[START OF SUPPLIED DATA]
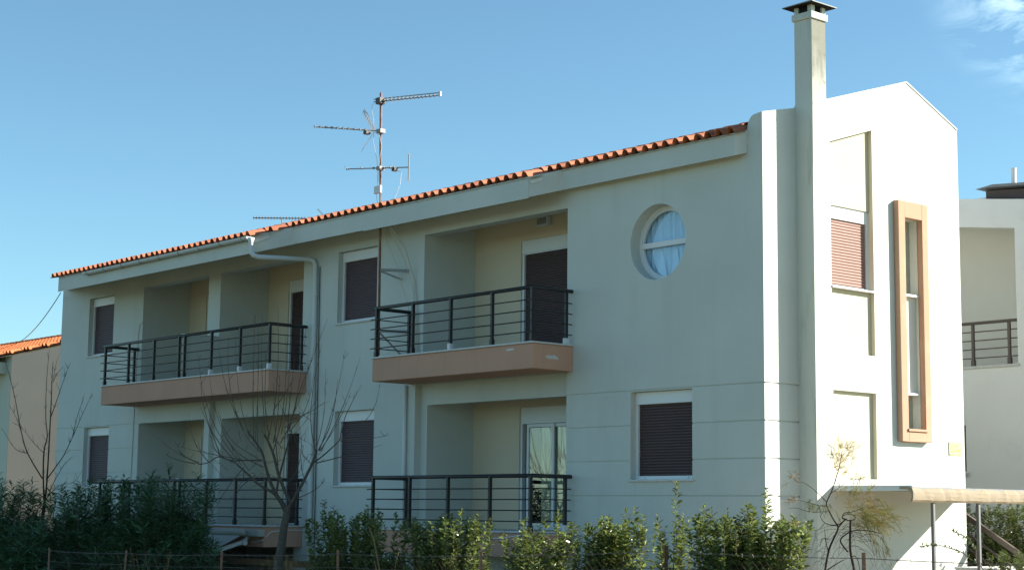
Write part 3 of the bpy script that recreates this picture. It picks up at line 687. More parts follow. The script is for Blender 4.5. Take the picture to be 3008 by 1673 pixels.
# pale strips painted as sunlit patches where the eave steps in
mb = MB(); mb.bar((-12.13, -EL+.05, fz(-EL)+.27), (-11.98, -1.08, fz(-1.08)+.29), .012, .11); part(mb, 'sunlit_strip', M['pvc_white'], roof)
mb = MB(); mb.bar((-4.585, -EM+.01, fz(-EM)+.255), (-4.46, -.47, fz(-.45)+.265), .012, .06); part(mb, 'sunlit_strip', M['pvc_white'], roof)

# gutter and downpipes
gy = -EL-.085; gz0 = roof_z(-EL)-.055
mb = MB(); ns = 10; xs = [-19.15, -12.10]; rr = 0.068
for (ra, flip) in ((rr, 0), (rr-.006, 1)):
    for i in range(ns):
        t0, t1 = math.pi+math.pi*i/ns, math.pi+math.pi*(i+1)/ns
        mb.quad((xs[0], gy+ra*math.cos(t0), gz0+ra*math.sin(t0)), (xs[1], gy+ra*math.cos(t0), gz0+.02+ra*math.sin(t0)), (xs[1], gy+ra*math.cos(t1), gz0+.02+ra*math.sin(t1)), (xs[0], gy+ra*math.cos(t1), gz0+ra*math.sin(t1)))
for x, dz in ((xs[0], 0), (xs[1], .02)): mb.poly([(x, gy+rr*math.cos(math.pi+math.pi*i/ns), gz0+dz+rr*math.sin(math.pi+math.pi*i/ns)) for i in range(ns+1)])
gt = part(mb, 'gutter', M['pvc'])
for i in range(9):
    x = -18.95+i*.83; mb = MB(); mb.tube([(x, gy+(rr+.004)*math.cos(math.pi+math.pi*j/8), gz0+.003*i*.83+(rr+.006)*math.sin(math.pi+math.pi*j/8)) for j in range(9)], .006, 5); part(mb, 'bracket', M['zinc'], gt)
mb = MB(); xd = -11.97
mb.tube([(xd-.06, gy, gz0-.02), (xd-.05, gy, gz0-.11), (xd-.03, gy, gz0-.30), (xd, gy+.03, gz0-.37), (xd+.06, gy+.11, gz0-.40), (-11.92, -.16, 5.36), (-11.84, -.08, 5.33), (-11.80, -.058, 5.24), (-11.79, -.055, 4.9), (-11.765, -.055, 0.2), (-11.76, -.055, ZG)], [.075, .05, .05, .05, .05, .05, .05, .05, .05, .05, .05], 12)
dp = part(mb, 'downpipe', M['pvc'], smooth=True)
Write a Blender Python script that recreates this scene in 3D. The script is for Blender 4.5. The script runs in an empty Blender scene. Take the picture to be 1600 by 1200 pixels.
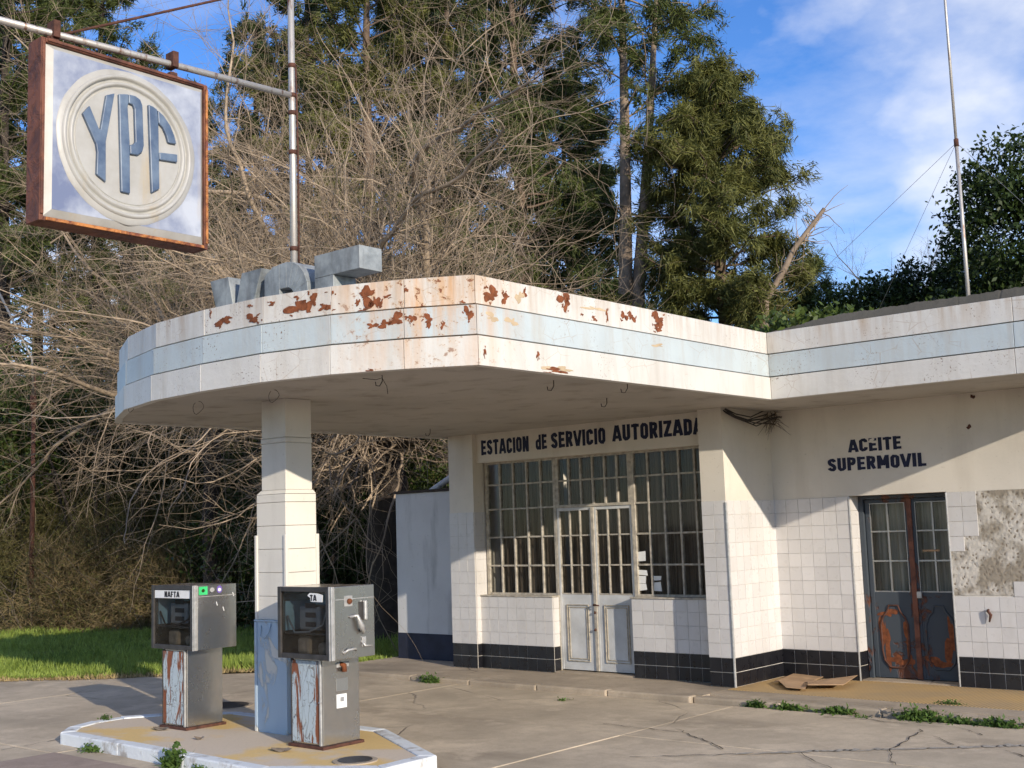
import bpy, math, random
import numpy as np
from mathutils import Vector, Matrix
random.seed(7); rng = np.random.default_rng(11)
R_ = math.radians
SC = bpy.context.scene
COL = SC.collection

# ------------------------------------------------------------------ camera
CF, CYAW, CPITCH, CROLL, CH = 1887.5, -0.711, 0.119, 0.033, 1.728
_F = np.array([math.sin(CYAW)*math.cos(CPITCH), math.cos(CYAW)*math.cos(CPITCH), math.sin(CPITCH)])
_R0 = np.array([math.cos(CYAW), -math.sin(CYAW), 0.]); _U0 = np.cross(_R0, _F)
_R = _R0*math.cos(CROLL) - _U0*math.sin(CROLL); _U = _U0*math.cos(CROLL) + _R0*math.sin(CROLL)
_O = np.array([0, 0, CH])
cam_d = bpy.data.cameras.new('camera'); cam = bpy.data.objects.new('camera', cam_d); COL.objects.link(cam)
cam_d.sensor_fit = 'HORIZONTAL'; cam_d.sensor_width = 36; cam_d.lens = CF*36/1600
cam_d.clip_start = .05; cam_d.clip_end = 3000
m = Matrix.Identity(4)
for i in range(3): m[i][0], m[i][1], m[i][2], m[i][3] = _R[i], _U[i], -_F[i], _O[i]
cam.matrix_world = m
SC.camera = cam
# a surveyor's helper: where a sight line through the photograph meets a real plane / depth
def sight(u, v): return _F + _R*(u-800)/CF - _U*(v-600)/CF
def at(u, v, ax, val):
    d = sight(u, v); k = 'xyz'.index(ax); return _O + d*(val-_O[k])/d[k]
def dep(u, v, D): return _O + sight(u, v)*D

# ------------------------------------------------------------------ sky, sun, exposure
SUN = np.array([1., -.36, .32]); SUN /= np.linalg.norm(SUN)
SUN_EL = math.asin(SUN[2]); SUN_AZ = math.atan2(SUN[0], SUN[1])
w = bpy.data.worlds.new('World'); SC.world = w; w.use_nodes = True
nt = w.node_tree; nt.nodes.clear()
def wn(t, **k):
    n = nt.nodes.new(t)
    for a, b in k.items(): setattr(n, a, b)
    return n
L = nt.links.new
sky = wn('ShaderNodeTexSky', sky_type='NISHITA', sun_disc=False, sun_elevation=SUN_EL, sun_rotation=SUN_AZ,
         altitude=50, air_density=1.0, dust_density=.05, ozone_density=4.5)
tc = wn('ShaderNodeTexCoord'); sep = wn('ShaderNodeSeparateXYZ'); L(tc.outputs['Generated'], sep.inputs[0])
zc = wn('ShaderNodeMath', operation='MAXIMUM'); L(sep.outputs[2], zc.inputs[0]); zc.inputs[1].default_value = .03
zc2 = wn('ShaderNodeMath', operation='ADD'); L(zc.outputs[0], zc2.inputs[0]); zc2.inputs[1].default_value = .12
dv = wn('ShaderNodeVectorMath', operation='DIVIDE'); L(tc.outputs['Generated'], dv.inputs[0])
cz = wn('ShaderNodeCombineXYZ')
for i in range(3): L(zc2.outputs[0], cz.inputs[i])
L(cz.outputs[0], dv.inputs[1])
mp = wn('ShaderNodeMapping'); L(dv.outputs[0], mp.inputs[0]); mp.inputs['Location'].default_value = (0, 0, 0)
n1 = wn('ShaderNodeTexNoise'); L(mp.outputs[0], n1.inputs['Vector'])
n1.inputs['Scale'].default_value = 1.15; n1.inputs['Detail'].default_value = 9; n1.inputs['Roughness'].default_value = .58
r1 = wn('ShaderNodeValToRGB'); L(n1.outputs[0], r1.inputs[0])
r1.color_ramp.elements[0].position = .44; r1.color_ramp.elements[0].color = (0, 0, 0, 1)
r1.color_ramp.elements[1].position = .70; r1.color_ramp.elements[1].color = (1, 1, 1, 1)
cm = wn('ShaderNodeMath', operation='MULTIPLY'); L(r1.outputs[0], cm.inputs[0]); cm.inputs[1].default_value = .55
mp2 = wn('ShaderNodeMapping'); L(tc.outputs['Generated'], mp2.inputs[0]); mp2.inputs['Location'].default_value = (1.3, .4, .2); mp2.inputs['Scale'].default_value = (1, 1, 1.7)
n2 = wn('ShaderNodeTexNoise'); L(mp2.outputs[0], n2.inputs['Vector']); n2.inputs['Scale'].default_value = 3.4; n2.inputs['Detail'].default_value = 8; n2.inputs['Roughness'].default_value = .5
r2 = wn('ShaderNodeValToRGB'); L(n2.outputs[0], r2.inputs[0]); r2.color_ramp.elements[0].position = .52; r2.color_ramp.elements[1].position = .66
mc = wn('ShaderNodeMath', operation='MAXIMUM'); L(cm.outputs[0], mc.inputs[0]); m9 = wn('ShaderNodeMath', operation='MULTIPLY'); L(r2.outputs[0], m9.inputs[0]); m9.inputs[1].default_value = .92; L(m9.outputs[0], mc.inputs[1]); cm = mc
hsv = wn('ShaderNodeHueSaturation'); L(sky.outputs[0], hsv.inputs['Color']); hsv.inputs['Saturation'].default_value = 1.14; hsv.inputs['Hue'].default_value = .512
mx = wn('ShaderNodeMixRGB'); L(cm.outputs[0], mx.inputs[0]); L(hsv.outputs[0], mx.inputs[1]); mx.inputs[2].default_value = (4.9, 5.0, 5.3, 1)
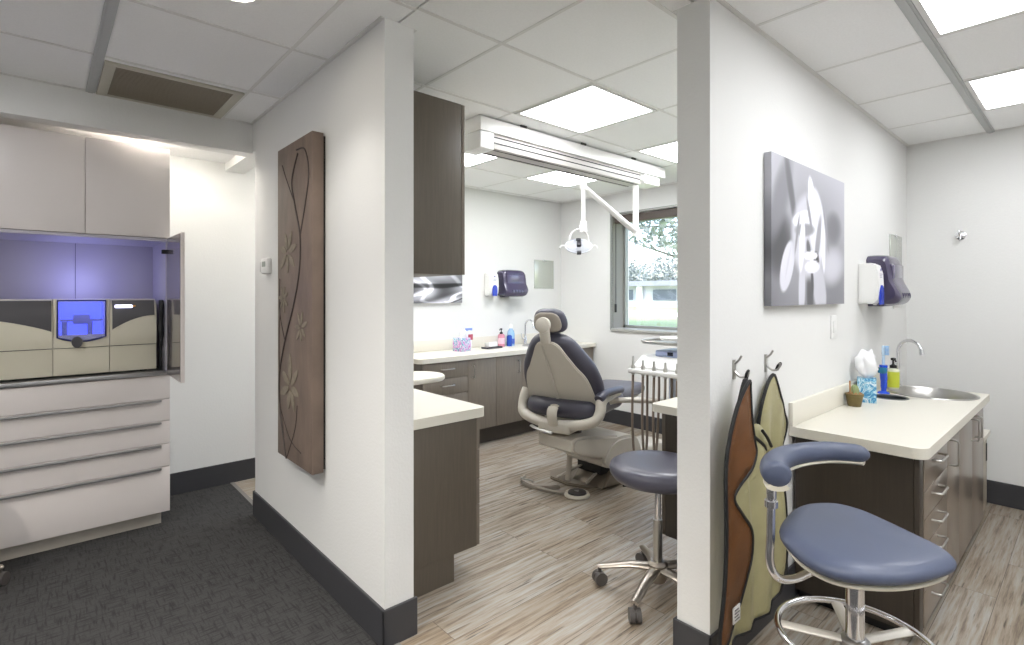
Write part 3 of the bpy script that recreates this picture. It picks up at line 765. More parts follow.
def tissue_box(x, y, z, w, h, rz, label, m1, big=1):
    t = thing('tissue_box', label, 'tissue box', (x, y, z), rz)
    b = BM(); box(b, -w/2, w/2, -w/2, w/2, 0, h, .002); obj('carton', b, m1, t)
    b = BM(); n = 26; rings = []
    for j, (zz, r) in enumerate(((h-.002,.018),(h+.02*big,.034*big),(h+.05*big,.046*big),(h+.08*big,.048*big),(h+.115*big,.022*big))):
        ring = []
        for k in range(n):
            a = 2*pi*k/n; rr = r*(1+.28*sin(3*a+j)+.15*sin(7*a+2*j))
            ring.append(b.verts.new((rr*cos(a)+.006*j, rr*.8*sin(a), zz+.012*sin(2*a+j)*(j > 1))))
        rings.append(ring)
    for A, B in zip(rings, rings[1:]):
        for k in range(n): b.faces.new((A[k], A[(k+1) % n], B[(k+1) % n], B[k]))
    b.faces.new(rings[-1]); b.faces.new(list(reversed(rings[0])))
    o = obj('tissue', b, mat('tissue', (246,246,248), .8), t, smooth=80); return t
tissue_box(2.96, 4.02, .837, .12, .125, .25, 'pink and teal patterned tissue box on the back counter', tissue_mat('pink_teal_pattern', [(190,120,190),(225,190,220),(90,170,190),(235,235,240),(70,90,160)], 22), .6)
t = thing('lotion_tube', 'white flip-cap tube with red label standing behind the patterned tissue box', 'tube', (3.12, 4.13, .837), .2)
b = BM(); rings = []
for z, a, c in ((0,.03,.03),(.03,.031,.031),(.031,.036,.033),(.14,.042,.016),(.20,.05,.006),(.215,.05,.003)):
    rings.append([b.verts.new((a*cos(2*pi*k/24), c*sin(2*pi*k/24), z)) for k in range(24)])
for A, B in zip(rings, rings[1:]):
    for k in range(24): b.faces.new((A[k], A[(k+1) % 24], B[(k+1) % 24], B[k]))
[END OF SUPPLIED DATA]
### JOB
Copy, word for word, the entries above from the first line to the line that holds "fz(-.45)+.265), .012, .06);". Drop the pictures.

### WRITTEN SOLUTION
Write part 3 of the bpy script that recreates this picture. It picks up at line 687. More parts follow. The script is for Blender 4.5. Take the picture to be 3008 by 1673 pixels.
# pale strips painted as sunlit patches where the eave steps in
mb = MB(); mb.bar((-12.13, -EL+.05, fz(-EL)+.27), (-11.98, -1.08, fz(-1.08)+.29), .012, .11); part(mb, 'sunlit_strip', M['pvc_white'], roof)
mb = MB(); mb.bar((-4.585, -EM+.01, fz(-EM)+.255), (-4.46, -.47, fz(-.45)+.265), .012, .06); part(mb, 'sunlit_strip', M['pvc_white'], roof)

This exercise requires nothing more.